◆ Goal
Set the lines down again exactly, first line through the line that contains "CAMH=1.5; YAW=math.radians(7.7)", with no pictures.

◆ Data segment
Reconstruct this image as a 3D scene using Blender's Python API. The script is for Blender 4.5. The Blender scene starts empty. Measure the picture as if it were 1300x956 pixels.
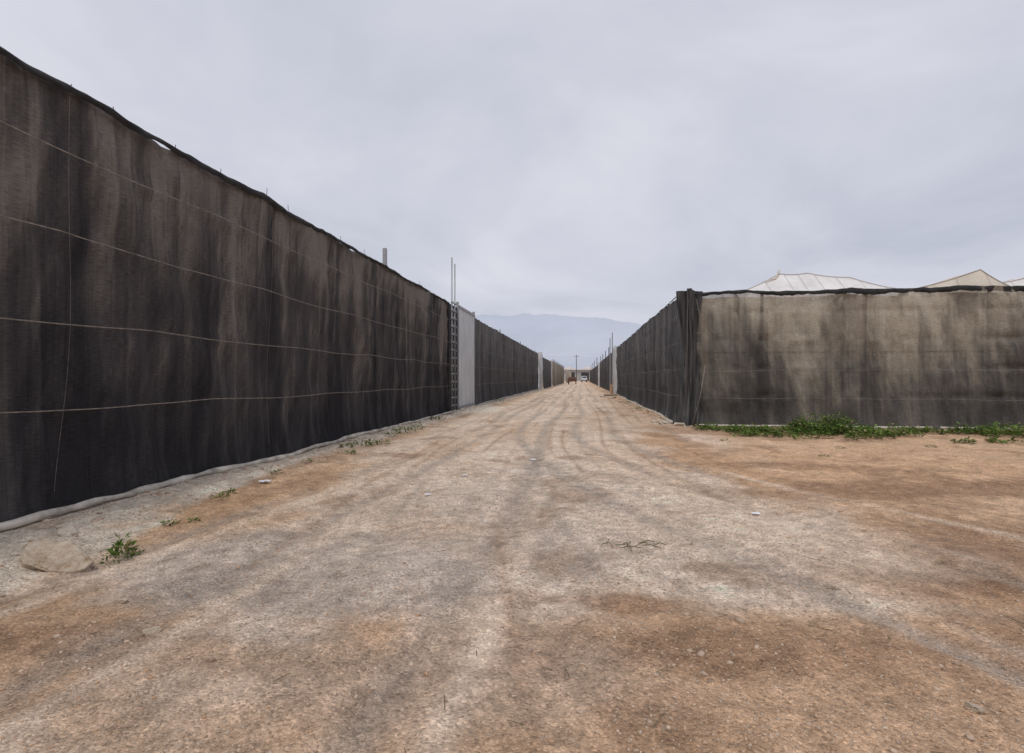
import bpy, math, random
import numpy as np
from mathutils import Vector
random.seed(7); rng=np.random.default_rng(11)
scene=bpy.context.scene
CAMH=1.5; YAW=math.radians(7.7)

# ------------------------------------------------------------ noise
TAB=rng.random((256,256))
def vn(x,y,seed=0):
    x=np.asarray(x,float)+seed*17.31; y=np.asarray(y,float)+seed*9.77
    xi=np.floor(x).astype(int); yi=np.floor(y).astype(int)
    fx=x-xi; fy=y-yi; fx=fx*fx*(3-2*fx); fy=fy*fy*(3-2*fy)
    a=TAB[xi%256,yi%256]; b=TAB[(xi+1)%256,yi%256]; c=TAB[xi%256,(yi+1)%256]; d=TAB[(xi+1)%256,(yi+1)%256]
    return (a*(1-fx)+b*fx)*(1-fy)+(c*(1-fx)+d*fx)*fy
def fbm(x,y,seed=0,o=4):
    s=0;a=.5;t=0
    for i in range(o):
        s=s+a*vn(x*2**i,y*2**i,seed+i*3); t+=a; a*=.5
    return s/t
def sstep(a,b,x):
    t=np.clip((x-a)/(b-a),0,1); return t*t*(3-2*t)

# ------------------------------------------------------------ mesh helpers
def link(ob,parent=None):
    scene.collection.objects.link(ob)
    if parent is not None: ob.parent=parent
    return ob
def mesh_obj(name,verts,faces,mat=None,parent=None,smooth=False):
    me=bpy.data.meshes.new(name); me.from_pydata([tuple(v) for v in verts],[],[tuple(f) for f in faces]); me.update()
    if smooth: me.polygons.foreach_set('use_smooth',[True]*len(me.polygons))
    if mat: me.materials.append(mat)
    return link(bpy.data.objects.new(name,me),parent)
def np_mesh(name,V,F,mat=None,parent=None,smooth=False,col=None):
    me=bpy.data.meshes.new(name); k=F.shape[1]
    me.vertices.add(len(V)); me.vertices.foreach_set('co',V.astype(np.float32).ravel())
    me.loops.add(F.size); me.loops.foreach_set('vertex_index',F.astype(np.int32).ravel())
    me.polygons.add(len(F)); me.polygons.foreach_set('loop_start',(np.arange(len(F))*k).astype(np.int32))
    try: me.polygons.foreach_set('loop_total',np.full(len(F),k,np.int32))
    except Exception: pass
    me.update(calc_edges=True); me.validate()
    if smooth: me.polygons.foreach_set('use_smooth',np.ones(len(me.polygons),bool))
    if col is not None:
        at=me.color_attributes.new('tint','FLOAT_COLOR','POINT')
        c=np.ones((len(V),4),np.float32); c[:,:3]=col; at.data.foreach_set('color',c.ravel())
    if mat: me.materials.append(mat)
    return link(bpy.data.objects.new(name,me),parent)
def grid_faces(n,m):
    i=np.arange(n-1)[:,None]*m+np.arange(m-1)[None,:]
    i=i.ravel(); return np.stack([i,i+m,i+m+1,i+1],1)
def empty(name,loc=(0,0,0)):
    e=bpy.data.objects.new(name,None); e.location=loc; e.empty_display_size=.3; return link(e)
class MB:
    def __init__(s): s.v=[]; s.f=[]
    def box(s,x0,x1,y0,y1,z0,z1):
        b=len(s.v); s.v+=[(x0,y0,z0),(x1,y0,z0),(x1,y1,z0),(x0,y1,z0),(x0,y0,z1),(x1,y0,z1),(x1,y1,z1),(x0,y1,z1)]
        s.f+=[(b,b+3,b+2,b+1),(b+4,b+5,b+6,b+7),(b,b+1,b+5,b+4),(b+1,b+2,b+6,b+5),(b+2,b+3,b+7,b+6),(b+3,b,b+4,b+7)]
    def tube(s,pts,r,n=8,cap=True):
        pts=[Vector(p) for p in pts]; b=len(s.v); N=len(pts)
        for i,p in enumerate(pts):
            t=(pts[min(i+1,N-1)]-pts[max(i-1,0)]).normalized()
            up=Vector((0,0,1)) if abs(t.z)<.9 else Vector((1,0,0))
            a=t.cross(up).normalized(); c=t.cross(a).normalized()
            rr=r[i] if isinstance(r,(list,tuple)) else r
            for k in range(n):
                q=2*math.pi*k/n; s.v.append(tuple(p+a*math.cos(q)*rr+c*math.sin(q)*rr))
        for i in range(N-1):
            for k in range(n):
                s.f.append((b+i*n+k,b+i*n+(k+1)%n,b+(i+1)*n+(k+1)%n,b+(i+1)*n+k))
        if cap:
            s.f.append(tuple(b+k for k in range(n))[::-1]); s.f.append(tuple(b+(N-1)*n+k for k in range(n)))
    def obj(s,name,mat,parent=None,smooth=False,bevel=0):
        o=mesh_obj(name,s.v,s.f,mat,parent,smooth)
        if bevel:
            m=o.modifiers.new('bev','BEVEL'); m.width=bevel; m.segments=2
        return o

# ------------------------------------------------------------ material helpers
class NT:
    def __init__(s,name):
        s.m=bpy.data.materials.new(name); s.m.use_nodes=True; s.t=s.m.node_tree; s.t.nodes.clear()
        s.out=s.n('ShaderNodeOutputMaterial')
    def n(s,typ,**kw):
        nd=s.t.nodes.new(typ)
        for k,v in kw.items():
            if hasattr(nd,k): setattr(nd,k,v)
        return nd
    def l(s,a,b): s.t.links.new(a,b)
    def coord(s,scale=(1,1,1)):
        g=s.n('ShaderNodeNewGeometry'); mp=s.n('ShaderNodeMapping'); mp.inputs['Scale'].default_value=scale
        s.l(g.outputs['Position'],mp.inputs['Vector']); return mp.outputs[0]
    def noise(s,scale,vec,detail=4,rough=.55):
        nd=s.n('ShaderNodeTexNoise'); nd.inputs['Scale'].default_value=scale; nd.inputs['Detail'].default_value=detail; nd.inputs['Roughness'].default_value=rough
        s.l(vec,nd.inputs['Vector']); return nd.outputs['Fac']
    def ramp(s,fac,stops):
        r=s.n('ShaderNodeValToRGB'); e=r.color_ramp.elements
        while len(e)<len(stops): e.new(.5)
        for i,(p,c) in enumerate(stops):
            e[i].position=p; e[i].color=(c,c,c,1) if not isinstance(c,tuple) else (*c,1)
        s.l(fac,r.inputs[0]); return r.outputs[0]
    def mul(s,a,b,fac=1.0,typ='MULTIPLY'):
        m=s.n('ShaderNodeMix',data_type='RGBA',blend_type=typ); m.inputs[0].default_value=fac
        for v,i in ((a,6),(b,7)):
            if isinstance(v,tuple): m.inputs[i].default_value=(*v,1)
            else: s.l(v,m.inputs[i])
        return m.outputs[2]
    def mixf(s,f,a,b):
        m=s.n('ShaderNodeMix',data_type='RGBA'); s.l(f,m.inputs[0])
        for v,i in ((a,6),(b,7)):
            if isinstance(v,tuple): m.inputs[i].default_value=(*v,1)
            else: s.l(v,m.inputs[i])
        return m.outputs[2]
    def math(s,op,a,b=None,clamp=False):
        m=s.n('ShaderNodeMath',operation=op); m.use_clamp=clamp
        for i,v in enumerate((a,b)):
            if v is None: continue
            if isinstance(v,(int,float)): m.inputs[i].default_value=v
            else: s.l(v,m.inputs[i])
        return m.outputs[0]
    def bsdf(s,col,rough=.9,bump=None,bs=.3,bd=.01,spec=.2,metal=0):
        p=s.n('ShaderNodeBsdfPrincipled'); p.inputs['Roughness'].default_value=rough
        p.inputs['Specular IOR Level'].default_value=spec; p.inputs['Metallic'].default_value=metal
        if isinstance(col,tuple): p.inputs['Base Color'].default_value=(*col,1)
        else: s.l(col,p.inputs['Base Color'])
        if bump is not None:
            b=s.n('ShaderNodeBump'); b.inputs['Strength'].default_value=bs; b.inputs['Distance'].default_value=bd
            s.l(bump,b.inputs['Height']); s.l(b.outputs[0],p.inputs['Normal'])
        return p.outputs[0]
    def done(s,sh): s.l(sh,s.out.inputs['Surface']); return s.m
def simple(name,col,rough=.8,var=.35,scale=6,spec=.2,metal=0,stretch=(1,1,1)):
    t=NT(name); v=t.coord(stretch); f=t.noise(scale,v,4,.6)
    c=t.mul(col,t.ramp(f,[(.3,1-var),(.7,1+var*.3)]))
    return t.done(t.bsdf(c,rough,f,.3,.01,spec,metal))

# ---- ground
t=NT('dirt_track'); at=t.n('ShaderNodeAttribute',attribute_name='tint'); v=t.coord()
c=at.outputs['Color']
nz=t.noise(9,v,6,.75)
c=t.mul(c,t.ramp(nz,[(.3,.66),(.44,.92),(.56,1.06),(.72,1.24)]))
vo=t.n('ShaderNodeTexVoronoi'); vo.inputs['Scale'].default_value=70; t.l(v,vo.inputs['Vector'])
sp=t.n('ShaderNodeSeparateColor'); t.l(vo.outputs['Color'],sp.inputs[0])
c=t.mul(c,t.ramp(sp.outputs[0],[(.0,.56),(.22,.9),(.75,1.04),(1.0,1.45)]),.85)
vo2=t.n('ShaderNodeTexVoronoi'); vo2.inputs['Scale'].default_value=26; t.l(v,vo2.inputs['Vector'])
sp2=t.n('ShaderNodeSeparateColor'); t.l(vo2.outputs['Color'],sp2.inputs[0])
msk=t.math('MULTIPLY',t.math('GREATER_THAN',sp2.outputs[1],.80),t.math('LESS_THAN',vo2.outputs['Distance'],.34))
c=t.mixf(t.math('MULTIPLY',msk,.42),c,t.ramp(sp2.outputs[2],[(0,(.22,.155,.11)),(1,(.64,.53,.42))]))
h=t.math('ADD',t.math('MULTIPLY',nz,2.0),t.math('MULTIPLY',vo.outputs['Distance'],-.4))
h=t.math('ADD',h,t.math('MULTIPLY',msk,.3))
M_ground=t.done(t.bsdf(c,.95,h,1.0,.03,.08))
t=NT('stone'); at=t.n('ShaderNodeAttribute',attribute_name='tint')
M_stone=t.done(t.bsdf(at.outputs['Color'],.9,None,spec=.15))
t=NT('sandstone'); v=t.coord(); f=t.noise(11,v,7,.75)
M_rock=t.done(t.bsdf(t.ramp(f,[(.30,(.36,.23,.14)),(.42,(.62,.49,.36)),(.64,(.80,.69,.56))]),.95,f,1,.06,.1))
M_conc=simple('pale_concrete',(.60,.52,.43),.9,.4,5)
M_rope=simple('rope',(.28,.245,.21),.9,.5,12)
M_hem=simple('rolled_hem',(.58,.53,.46),.9,.55,5)
M_galv=simple('galvanised_steel',(.36,.37,.38),.5,.3,12,.4,.5)
M_dark=simple('dark_steel',(.06,.06,.065),.7,.3,8)
M_post=simple('weathered_post',(.10,.09,.085),.9,.3,8)
M_post2=simple('dark_post',(.05,.045,.042),.9,.3,8)
M_white=simple('white_panel',(.60,.61,.62),.55,.28,1.6,.3,0,(1,3,.5))
M_paper=simple('paper',(.75,.77,.82),.7,.1,8)
M_twig=simple('twig',(.13,.11,.06),.9,.3,20)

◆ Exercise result
Reconstruct this image as a 3D scene using Blender's Python API. The script is for Blender 4.5. The Blender scene starts empty. Measure the picture as if it were 1300x956 pixels.
import bpy, math, random
import numpy as np
from mathutils import Vector
random.seed(7); rng=np.random.default_rng(11)
scene=bpy.context.scene
CAMH=1.5; YAW=math.radians(7.7)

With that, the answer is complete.